September 24, 2009


I'm not really sure where to put this post; this isn't a religion blog, after all, it's a politics-ish blog. But I read a lot of religion blogs, too, and this particular post and the responses to it made me think, so I hope you all will excuse this diversion from your usually scheduled programming for some religion thoughts.

The post was a poem by a member of a UU congregation, about how you can be a good person and a theist and not a Christian:

I am not a Christian
Not everyone is
Many non-Christians
Are also good people
Who love and give of themselves
To help others

Here an excerpt from one of the comments that followed:

It is very true that there are tons of great people in this world who aren't Christians, but the problem with that is this, the Bible says that no man will enter the kingdom of God based upon how good they are and their good works, only upon receiving Christ in their hearts as Lord and Savior, ... True forgiveness comes from the Lord, something no man will ever fully understand. God does love all of us regardless of faults or things we deal with daily, but not all of us are His children. Millions of people believe in God, but nobody seems to understand what it means to follow Him. The joy and peace that is indescribable when you decide it's not your will anymore but His.

I'm sure this person was well-meaning, but don't they realize how arrogant they sound? (Ironic, since much of Christianity emphasizes humility, but I digress...) I mean, at least they're willing to admit non-Christians can be good people, which some very religious people don't seem to believe, but assuming you know anything about someone else's personal spiritual experience strikes me as really condescending and rude.

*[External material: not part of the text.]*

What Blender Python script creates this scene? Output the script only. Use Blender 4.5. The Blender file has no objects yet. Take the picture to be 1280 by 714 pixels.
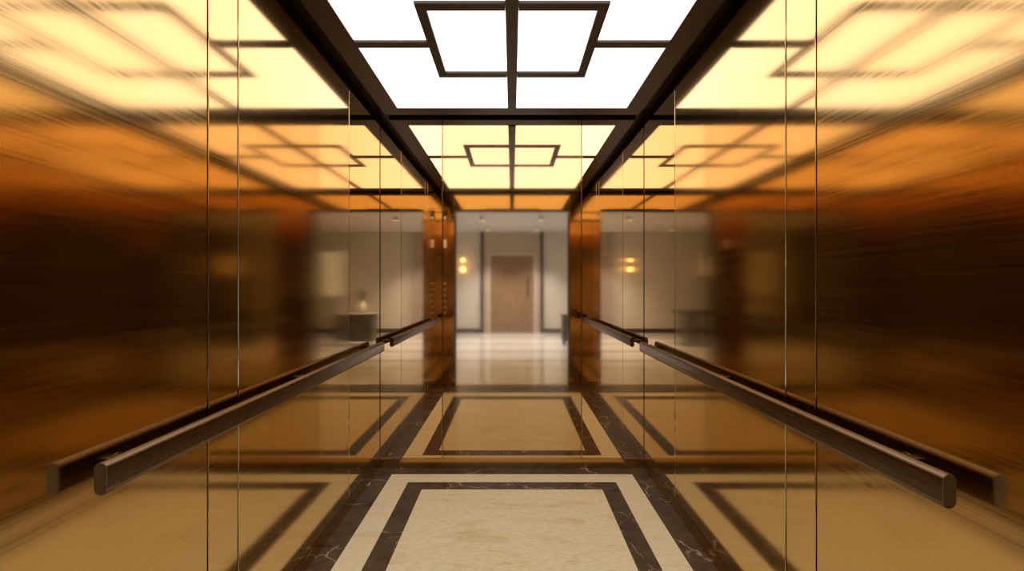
import bpy, bmesh, math
from mathutils import Vector, Matrix

# ------------------------------------------------------------------ measures
U = 0.0055                    # one photo unit at the depth of the back wall, in metres
EYE = 228 * U                 # eye height above the cab floor
D = 3.30                      # eye to back wall
W = 165 * U                   # half width of the cab
FRONT = 0.2 * D               # inner face of the cab front
CEIL = EYE + 210 * U          # underside of the ceiling frame
OPEN_W = 0.715                # half width of the door opening
OPEN_H = EYE + 171 * U        # head of the door opening
LOB_Y0, LOB_Y1 = 0.52, -6.14  # lobby, from the lift front to its far wall
LOB_X = 3.7
LOB_H = 2.68

sc = bpy.context.scene
col = sc.collection

# ------------------------------------------------------------------ materials
def new_mat(name):
    m = bpy.data.materials.new(name)
    m.use_nodes = True
    nt = m.node_tree
    b = nt.nodes['Principled BSDF']
    return m, nt, b

def simple(name, color, rough=0.5, metal=0.0, spec=0.5):
    m, nt, b = new_mat(name)
    b.inputs['Base Color'].default_value = (*color, 1)
    b.inputs['Roughness'].default_value = rough
    b.inputs['Metallic'].default_value = metal
    b.inputs['Specular IOR Level'].default_value = spec
    return m

def brushed(name, color, rough, streak=0.0, aniso=0.0, var=0.04, fine=420):
    """polished metal with fine brush lines that run along the length (world Y)"""
    m, nt, b = new_mat(name)
    N, L = nt.nodes, nt.links
    b.inputs['Metallic'].default_value = 1.0
    geo = N.new('ShaderNodeNewGeometry')
    mp = N.new('ShaderNodeMapping')
    mp.inputs['Scale'].default_value = (60, 2.2, fine)
    L.new(geo.outputs['Position'], mp.inputs['Vector'])
    nz = N.new('ShaderNodeTexNoise')
    nz.inputs['Scale'].default_value = 1.0
    nz.inputs['Detail'].default_value = 3.0
    L.new(mp.outputs['Vector'], nz.inputs['Vector'])
    mr = N.new('ShaderNodeMapRange')
    mr.inputs['From Min'].default_value = 0.3
    mr.inputs['From Max'].default_value = 0.7
    mr.inputs['To Min'].default_value = rough * 0.8
    mr.inputs['To Max'].default_value = rough * 1.2
    L.new(nz.outputs['Fac'], mr.inputs['Value'])
    L.new(mr.outputs['Result'], b.inputs['Roughness'])
    mx = N.new('ShaderNodeMix'); mx.data_type = 'RGBA'
    mx.inputs['A'].default_value = (*[c * (1 - var) for c in color], 1)
    mx.inputs['B'].default_value = (*[min(1, c * (1 + var)) for c in color], 1)
    L.new(nz.outputs['Fac'], mx.inputs['Factor'])
    L.new(mx.outputs['Result'], b.inputs['Base Color'])
    if streak > 0:
        bp = N.new('ShaderNodeBump')
        bp.inputs['Strength'].default_value = streak
        bp.inputs['Distance'].default_value = 0.0004
        L.new(nz.outputs['Fac'], bp.inputs['Height'])
        L.new(bp.outputs['Normal'], b.inputs['Normal'])
    if aniso > 0:
        b.inputs['Anisotropic'].default_value = aniso
        cx = N.new('ShaderNodeCombineXYZ')
        cx.inputs[1].default_value = 1.0
        L.new(cx.outputs[0], b.inputs['Tangent'])
    return m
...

Religious experiences can be really powerful, but they're not unique to any one religion; a Catholic nun's brain while she's praying is doing the same thing as a Buddhist monk's brain while meditating, and I assume a non-theist having a "spiritual" experience, even if he or she didn't call it that, would probably have a similar reaction. One is not inherently more meaningful than another, regardless of what meaning a particular scripture assigns to it. The idea that only "God's children" can know profound joy or forgiveness is really troublesome, particularly because it elevates one group of people over everyone else based on a very arbitrary and deeply personal factor.

But, on the other hand, I totally expected to find a comment like that before I even finished the poem, so it's not like that sentiment is surprising. Sigh. Dear members of the majority religion: You can't pretend to be oppressed AND impose your definition of a valid spiritual experience on the rest of us! Just sayin'.


Chris Casey said...

This blog post made my day. Tears of pride well. Someone raised you right ;-)

Anonymous said...

I am not a Christian either, but I was wondering if you had chosen a religion or not.
-Licorice Lain

Spiffy said...

Lain: I'm Unitarian Universalist, which is awesome as a community and basic moral code, not so specific on theology... I'm still figuring that part out. I'm not sure religion is something you choose so much as something you work out as you go along, though.. at least that's how I see it!